A schoolteacher from the American state of Alabama will spend the next year as an international ambassador for education. Betsy Rogers was just chosen Teacher of the Year in the United States. President Bush honored her last week at the White House. As Teacher of the Year, Missus Rogers will travel around the country and elsewhere to urge better continuing training for teachers.

Betsy Rogers has taught for twenty-two years. She teaches first and second grade at a very small school near Birmingham, Alabama. The school is called Leeds Elementary. Her students, ages five through seven, are mostly poor.

To Betsy Rogers, the possibilities of education are endless. She urges other teachers never to decide that a student simply cannot learn something. Instead, she urges teachers to try new methods of explanation.

Missus Rogers says one of the main problems of schools that serve the poor is that they simply do not get enough money. She also wishes more teachers would work with poor children. She and her husband moved to a farm near Leeds Elementary in the early nineteen-eighties. They wanted their two sons to know poor children and those of other races. She has taught at the school ever since.

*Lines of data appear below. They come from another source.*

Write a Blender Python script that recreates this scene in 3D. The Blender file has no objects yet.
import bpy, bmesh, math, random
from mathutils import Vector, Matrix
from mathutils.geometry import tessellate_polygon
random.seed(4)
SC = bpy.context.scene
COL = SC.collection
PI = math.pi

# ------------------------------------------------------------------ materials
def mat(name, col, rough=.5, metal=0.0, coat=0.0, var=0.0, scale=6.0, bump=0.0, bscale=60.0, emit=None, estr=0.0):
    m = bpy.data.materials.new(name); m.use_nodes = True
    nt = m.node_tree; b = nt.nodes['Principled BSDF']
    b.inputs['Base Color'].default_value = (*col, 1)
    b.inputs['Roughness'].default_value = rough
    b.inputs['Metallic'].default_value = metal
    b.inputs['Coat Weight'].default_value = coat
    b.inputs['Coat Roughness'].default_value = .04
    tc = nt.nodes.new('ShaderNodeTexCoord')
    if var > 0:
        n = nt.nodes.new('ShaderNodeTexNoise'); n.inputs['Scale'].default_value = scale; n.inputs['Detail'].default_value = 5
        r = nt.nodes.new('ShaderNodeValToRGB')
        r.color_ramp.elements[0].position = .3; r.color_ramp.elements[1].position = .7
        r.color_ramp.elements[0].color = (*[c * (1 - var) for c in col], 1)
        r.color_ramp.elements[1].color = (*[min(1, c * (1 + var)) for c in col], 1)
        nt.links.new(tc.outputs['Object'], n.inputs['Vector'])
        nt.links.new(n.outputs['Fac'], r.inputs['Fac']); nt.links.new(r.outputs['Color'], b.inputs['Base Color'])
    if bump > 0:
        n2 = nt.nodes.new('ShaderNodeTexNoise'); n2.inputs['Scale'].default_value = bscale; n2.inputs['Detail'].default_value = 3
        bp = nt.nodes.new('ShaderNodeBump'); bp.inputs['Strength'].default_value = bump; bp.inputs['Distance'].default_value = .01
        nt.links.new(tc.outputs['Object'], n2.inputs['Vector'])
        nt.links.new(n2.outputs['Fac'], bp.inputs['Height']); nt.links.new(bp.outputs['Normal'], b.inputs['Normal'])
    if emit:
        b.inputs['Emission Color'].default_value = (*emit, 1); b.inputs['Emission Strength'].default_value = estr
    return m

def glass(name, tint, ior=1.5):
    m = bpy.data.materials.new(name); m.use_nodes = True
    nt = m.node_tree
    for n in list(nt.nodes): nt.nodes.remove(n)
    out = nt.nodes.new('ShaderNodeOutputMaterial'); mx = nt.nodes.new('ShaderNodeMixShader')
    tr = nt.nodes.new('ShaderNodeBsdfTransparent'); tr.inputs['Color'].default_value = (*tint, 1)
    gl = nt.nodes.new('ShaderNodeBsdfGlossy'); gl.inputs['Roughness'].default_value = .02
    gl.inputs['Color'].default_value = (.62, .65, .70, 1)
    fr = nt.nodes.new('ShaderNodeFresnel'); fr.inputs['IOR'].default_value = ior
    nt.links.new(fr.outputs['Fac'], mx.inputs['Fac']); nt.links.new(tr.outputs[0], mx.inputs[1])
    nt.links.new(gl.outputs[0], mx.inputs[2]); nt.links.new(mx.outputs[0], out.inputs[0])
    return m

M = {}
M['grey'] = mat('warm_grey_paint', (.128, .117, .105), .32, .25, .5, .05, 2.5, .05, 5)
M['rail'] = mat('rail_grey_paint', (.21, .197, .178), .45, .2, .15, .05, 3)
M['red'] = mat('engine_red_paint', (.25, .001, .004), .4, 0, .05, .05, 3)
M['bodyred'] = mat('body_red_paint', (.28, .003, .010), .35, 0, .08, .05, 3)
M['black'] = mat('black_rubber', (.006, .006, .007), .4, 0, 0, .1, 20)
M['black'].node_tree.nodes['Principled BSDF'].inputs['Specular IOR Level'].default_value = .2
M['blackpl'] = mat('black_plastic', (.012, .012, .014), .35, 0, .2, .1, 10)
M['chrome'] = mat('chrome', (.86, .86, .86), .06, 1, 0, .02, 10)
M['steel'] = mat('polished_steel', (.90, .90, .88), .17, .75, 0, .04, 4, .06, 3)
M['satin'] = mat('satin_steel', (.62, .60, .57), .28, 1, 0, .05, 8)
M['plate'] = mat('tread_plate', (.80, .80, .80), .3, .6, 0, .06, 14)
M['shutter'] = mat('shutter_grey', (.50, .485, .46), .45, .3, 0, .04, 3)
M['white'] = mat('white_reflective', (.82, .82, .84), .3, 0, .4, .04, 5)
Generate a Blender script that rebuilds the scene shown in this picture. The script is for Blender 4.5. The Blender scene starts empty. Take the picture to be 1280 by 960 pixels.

Betsy Rogers uses art, music and cooking as part of her daily teaching. She got the school to start a program where teachers follow students through the first and second grade. That way, the teachers can measure the children’s progress. This method is called “looping.” Other schools in Alabama now use this method.

Missus Rogers also takes an interest in her students’ lives beyond the classroom. She attends their parties and sports events. To communicate with the whole family, she even sends e-mail to parents.

Betsy Rogers was chosen for the national honor from among Teachers of the Year named by the fifty states. The Council of Chief State School Officers organizes the competition.

Missus Rogers graduated in nineteen-seventy-four from Samford University in Birmingham, Alabama. In the past five years, she has completed three more educational programs. She has earned the title of Doctor of Education.